What is needed:
Give back the full listing, character for character, with no pictures.

Data lines:

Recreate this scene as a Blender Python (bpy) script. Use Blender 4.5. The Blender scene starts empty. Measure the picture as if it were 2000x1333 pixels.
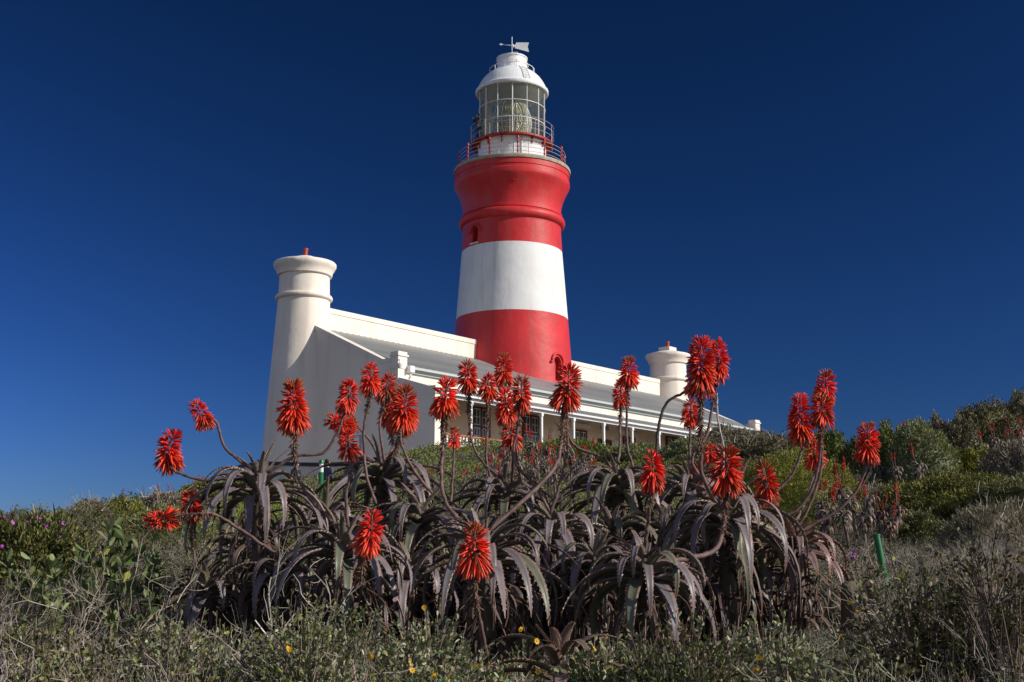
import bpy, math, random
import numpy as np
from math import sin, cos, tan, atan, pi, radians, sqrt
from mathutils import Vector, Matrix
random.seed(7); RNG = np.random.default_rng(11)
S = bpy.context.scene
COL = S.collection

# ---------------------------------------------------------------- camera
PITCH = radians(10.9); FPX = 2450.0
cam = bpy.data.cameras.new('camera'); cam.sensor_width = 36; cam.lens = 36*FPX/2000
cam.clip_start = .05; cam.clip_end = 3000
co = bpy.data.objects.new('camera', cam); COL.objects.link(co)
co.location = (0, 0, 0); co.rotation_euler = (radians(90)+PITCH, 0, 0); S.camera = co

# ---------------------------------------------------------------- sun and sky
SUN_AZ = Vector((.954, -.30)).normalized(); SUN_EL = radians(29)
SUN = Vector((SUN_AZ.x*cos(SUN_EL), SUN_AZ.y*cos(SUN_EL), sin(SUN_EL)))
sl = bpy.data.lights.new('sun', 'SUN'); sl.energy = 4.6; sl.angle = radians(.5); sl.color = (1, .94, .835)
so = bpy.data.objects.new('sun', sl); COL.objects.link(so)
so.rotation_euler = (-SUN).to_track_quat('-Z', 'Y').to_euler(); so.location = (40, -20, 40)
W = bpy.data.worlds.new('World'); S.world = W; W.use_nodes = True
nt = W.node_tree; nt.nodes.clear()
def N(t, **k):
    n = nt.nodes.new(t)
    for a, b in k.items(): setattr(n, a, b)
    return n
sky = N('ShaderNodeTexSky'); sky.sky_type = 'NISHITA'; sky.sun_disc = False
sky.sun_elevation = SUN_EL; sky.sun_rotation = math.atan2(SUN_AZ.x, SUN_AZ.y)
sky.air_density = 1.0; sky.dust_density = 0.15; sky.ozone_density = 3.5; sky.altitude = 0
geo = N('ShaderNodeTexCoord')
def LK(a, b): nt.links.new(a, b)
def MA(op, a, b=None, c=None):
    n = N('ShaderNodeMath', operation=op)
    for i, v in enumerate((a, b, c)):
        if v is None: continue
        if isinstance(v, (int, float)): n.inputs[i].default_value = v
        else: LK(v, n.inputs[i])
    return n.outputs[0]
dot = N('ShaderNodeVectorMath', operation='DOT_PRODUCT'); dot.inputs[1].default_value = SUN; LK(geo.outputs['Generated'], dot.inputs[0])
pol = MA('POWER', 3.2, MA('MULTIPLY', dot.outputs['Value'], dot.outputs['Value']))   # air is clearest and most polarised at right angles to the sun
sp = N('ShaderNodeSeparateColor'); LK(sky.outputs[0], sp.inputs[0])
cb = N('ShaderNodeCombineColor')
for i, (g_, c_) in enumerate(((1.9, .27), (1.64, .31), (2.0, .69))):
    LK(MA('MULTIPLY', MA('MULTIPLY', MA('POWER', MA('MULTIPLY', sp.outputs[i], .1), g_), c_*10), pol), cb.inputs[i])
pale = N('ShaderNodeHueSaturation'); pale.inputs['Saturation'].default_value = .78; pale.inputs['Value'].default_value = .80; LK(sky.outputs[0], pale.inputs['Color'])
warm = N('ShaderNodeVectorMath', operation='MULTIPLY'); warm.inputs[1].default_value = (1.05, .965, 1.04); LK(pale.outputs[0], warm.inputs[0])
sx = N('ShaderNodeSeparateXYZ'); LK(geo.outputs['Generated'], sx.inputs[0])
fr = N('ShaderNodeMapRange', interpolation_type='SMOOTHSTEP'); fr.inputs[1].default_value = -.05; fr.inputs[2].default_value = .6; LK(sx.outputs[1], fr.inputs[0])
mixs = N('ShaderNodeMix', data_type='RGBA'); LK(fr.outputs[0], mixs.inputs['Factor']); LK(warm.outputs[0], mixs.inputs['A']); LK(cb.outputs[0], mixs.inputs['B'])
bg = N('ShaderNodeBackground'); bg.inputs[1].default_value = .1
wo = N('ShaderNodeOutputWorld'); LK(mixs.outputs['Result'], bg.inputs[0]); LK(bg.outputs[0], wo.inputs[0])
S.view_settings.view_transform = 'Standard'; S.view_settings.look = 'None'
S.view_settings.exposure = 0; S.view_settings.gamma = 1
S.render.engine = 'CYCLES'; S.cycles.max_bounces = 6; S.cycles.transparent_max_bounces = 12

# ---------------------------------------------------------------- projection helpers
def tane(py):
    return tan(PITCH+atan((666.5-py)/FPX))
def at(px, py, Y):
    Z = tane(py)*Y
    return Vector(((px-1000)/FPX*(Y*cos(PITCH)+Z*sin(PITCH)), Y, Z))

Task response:
Recreate this scene as a Blender Python (bpy) script. Use Blender 4.5. The Blender scene starts empty. Measure the picture as if it were 2000x1333 pixels.
import bpy, math, random
import numpy as np
from math import sin, cos, tan, atan, pi, radians, sqrt
from mathutils import Vector, Matrix
random.seed(7); RNG = np.random.default_rng(11)
S = bpy.context.scene
COL = S.collection

# ---------------------------------------------------------------- camera
PITCH = radians(10.9); FPX = 2450.0
cam = bpy.data.cameras.new('camera'); cam.sensor_width = 36; cam.lens = 36*FPX/2000
cam.clip_start = .05; cam.clip_end = 3000
co = bpy.data.objects.new('camera', cam); COL.objects.link(co)
co.location = (0, 0, 0); co.rotation_euler = (radians(90)+PITCH, 0, 0); S.camera = co

# ---------------------------------------------------------------- sun and sky
SUN_AZ = Vector((.954, -.30)).normalized(); SUN_EL = radians(29)
SUN = Vector((SUN_AZ.x*cos(SUN_EL), SUN_AZ.y*cos(SUN_EL), sin(SUN_EL)))
sl = bpy.data.lights.new('sun', 'SUN'); sl.energy = 4.6; sl.angle = radians(.5); sl.color = (1, .94, .835)
so = bpy.data.objects.new('sun', sl); COL.objects.link(so)
so.rotation_euler = (-SUN).to_track_quat('-Z', 'Y').to_euler(); so.location = (40, -20, 40)
W = bpy.data.worlds.new('World'); S.world = W; W.use_nodes = True
nt = W.node_tree; nt.nodes.clear()
def N(t, **k):
    n = nt.nodes.new(t)
    for a, b in k.items(): setattr(n, a, b)
    return n
sky = N('ShaderNodeTexSky'); sky.sky_type = 'NISHITA'; sky.sun_disc = False
sky.sun_elevation = SUN_EL; sky.sun_rotation = math.atan2(SUN_AZ.x, SUN_AZ.y)
sky.air_density = 1.0; sky.dust_density = 0.15; sky.ozone_density = 3.5; sky.altitude = 0
geo = N('ShaderNodeTexCoord')
def LK(a, b): nt.links.new(a, b)
def MA(op, a, b=None, c=None):
    n = N('ShaderNodeMath', operation=op)
    for i, v in enumerate((a, b, c)):
        if v is None: continue
        if isinstance(v, (int, float)): n.inputs[i].default_value = v
        else: LK(v, n.inputs[i])
    return n.outputs[0]
dot = N('ShaderNodeVectorMath', operation='DOT_PRODUCT'); dot.inputs[1].default_value = SUN; LK(geo.outputs['Generated'], dot.inputs[0])
pol = MA('POWER', 3.2, MA('MULTIPLY', dot.outputs['Value'], dot.outputs['Value']))   # air is clearest and most polarised at right angles to the sun
sp = N('ShaderNodeSeparateColor'); LK(sky.outputs[0], sp.inputs[0])
cb = N('ShaderNodeCombineColor')
for i, (g_, c_) in enumerate(((1.9, .27), (1.64, .31), (2.0, .69))):
    LK(MA('MULTIPLY', MA('MULTIPLY', MA('POWER', MA('MULTIPLY', sp.outputs[i], .1), g_), c_*10), pol), cb.inputs[i])
pale = N('ShaderNodeHueSaturation'); pale.inputs['Saturation'].default_value = .78; pale.inputs['Value'].default_value = .80; LK(sky.outputs[0], pale.inputs['Color'])
warm = N('ShaderNodeVectorMath', operation='MULTIPLY'); warm.inputs[1].default_value = (1.05, .965, 1.04); LK(pale.outputs[0], warm.inputs[0])
sx = N('ShaderNodeSeparateXYZ'); LK(geo.outputs['Generated'], sx.inputs[0])
fr = N('ShaderNodeMapRange', interpolation_type='SMOOTHSTEP'); fr.inputs[1].default_value = -.05; fr.inputs[2].default_value = .6; LK(sx.outputs[1], fr.inputs[0])
mixs = N('ShaderNodeMix', data_type='RGBA'); LK(fr.outputs[0], mixs.inputs['Factor']); LK(warm.outputs[0], mixs.inputs['A']); LK(cb.outputs[0], mixs.inputs['B'])
bg = N('ShaderNodeBackground'); bg.inputs[1].default_value = .1
wo = N('ShaderNodeOutputWorld'); LK(mixs.outputs['Result'], bg.inputs[0]); LK(bg.outputs[0], wo.inputs[0])
S.view_settings.view_transform = 'Standard'; S.view_settings.look = 'None'
S.view_settings.exposure = 0; S.view_settings.gamma = 1
S.render.engine = 'CYCLES'; S.cycles.max_bounces = 6; S.cycles.transparent_max_bounces = 12

# ---------------------------------------------------------------- projection helpers
def tane(py):
    return tan(PITCH+atan((666.5-py)/FPX))
def at(px, py, Y):
    Z = tane(py)*Y
    return Vector(((px-1000)/FPX*(Y*cos(PITCH)+Z*sin(PITCH)), Y, Z))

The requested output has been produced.